At Hauser & Wirth, seven works by the late Mike Kelley, mostly sculptures isolated from their conceptual contexts, sit with twice as many works from artists associated with the show’s curator, Jay Ezra Nayssan, and his in-home Santa Monica gallery Del Vaz Projects. The show’s title, “Nonmemory,” is defined in the exhibition text as “a way of treating, reordering, and representing the complex and unstable relationship between memory, space, and identity.” I might argue that these are core concerns of artmaking in general, but those familiar with Kelley’s oeuvre and extensive self-theorizing will associate the title with his interest in repressed memory and the societal impulse to fill these gaps with the scandalous and macabre. There is very little scandalous and macabre work in this show, which is an achievement considering it’s centered around Mike Kelley.
The work is grouped by superficial stylistic similarity. There is a gallery full of objects resembling chunky rocks, a gallery with works made of little colorful bits, and a section where the theme can probably be described as “architecture.” In the rock room, I was taken with Cultivator Cavern (Thorned Truss) (2022–23), a smaller-than-usual stone-and-wax work by Kelly Akashi. As Akashi’s work becomes grander, its center becomes more subtle, and is often sublimated into technique. There’s more than a little art history in this work, but it’s less pristine than I’ve come to expect from Akashi, and the piece feels motivated by cultish devotion and internal compositional interactions. In this gallery is Kelley’s Kandor 16 (2011), from a body of work that seems in constant rotation at galleries and institutions but that, in my estimation, is some of his most pandering and conservative. Beatriz Cortez has rocks in this room, too, and they’re made of metal. Her sculptures are welded out of small panels of steel, like quilting.
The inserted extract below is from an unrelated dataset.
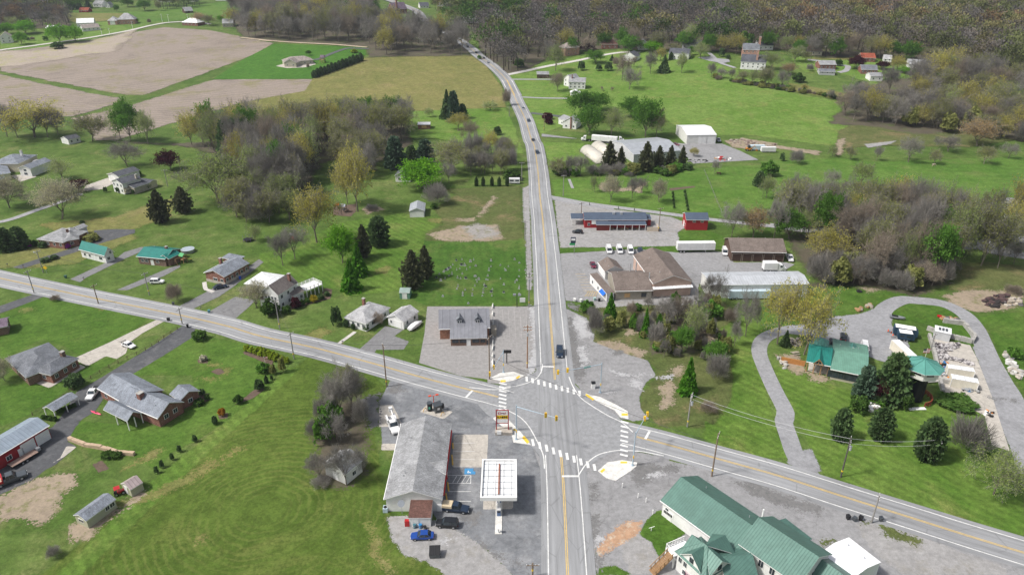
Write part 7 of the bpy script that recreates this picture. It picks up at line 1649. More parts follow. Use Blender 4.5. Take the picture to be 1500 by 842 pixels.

They sag and breathe organically, wonderfully, at odds with their material. Unfortunately, the entire gallery is dimly lit (in tribute to Kelley?), making this detailed work, already dark and low to the floor, especially hard to see.
In the tchotchke room, Max Hooper Schneider and Raúl de Nieves are paired with one of Kelley’s classic wall-mounted accumulations of buttons and notions, in an act of visual association I can only describe as literal. Probably because they were next to each other, I found myself comparing Kelley’s obsessive collecting with Hooper Schneider’s. While Kelley’s work is decidedly theatrical, one of its central concerns is real-life vernacular animus as setting rather than the indexicality of symbols. Kelley’s buttons and notions are, if anything, banal, scraped from the shelf of a midwestern thrift store at random, exactly the kind of objects that silently bear witness to our lives. Hooper Schneider’s accumulations seem more indexical, purchased for art and acting as representational stand-ins. Kelley works with the taxonomy of experience, while Hooper Schneider works with the organic mold-like accretion of symbolism. This isn’t to say that Kelley’s work feels more vital here, as both artists are dominated by the passions of de Nieves, whose detailed and personal collages manage to accommodate both the world and its symbols. Similarly, Lauren Halsey’s dat fuss wuz us (2023) feels authentically Kelley-like as a complex grouping of “found” and fabricated objects that manage meaningful obsession without either fussiness or carelessness.
The most physically and durationally substantial works in the show are also the best. A pair of eighty-minute videos, documenting a near-scale model of Kelley’s childhood home, driving east and west on Michigan Avenue in Detroit, acts as an excuse to document local culture and characters, to make sets and soundtracks, in a strange and tender constellation that captures the spirit of the late artist beautifully. The videos are an excellent example of Kelley’s relationship to memory and materiality, and they feature all of Kelley’s creative modes, from sculpture to cinema to music.
While there’s no way to know what Kelley would make of “Nonmemory’s” relationship to his concepts and imagery, it is a reminder of his deep intimacy with the subtleties of vernacular form, which expresses itself here as the ability to quietly align and even disappear within the work of a generation of younger artists. Separated from their larger bodies of work, Kelley’s objects are perfect chameleons. A viewer could be forgiven for imagining him as mild and withholding, a quality he detested in art. It’s unclear if this disguise is part of his project. He often expressed how important it was that his work was available to both the most and least art-acculturated audiences. It’s possible that a version of that is happening here, but it doesn’t seem like the show knows, either.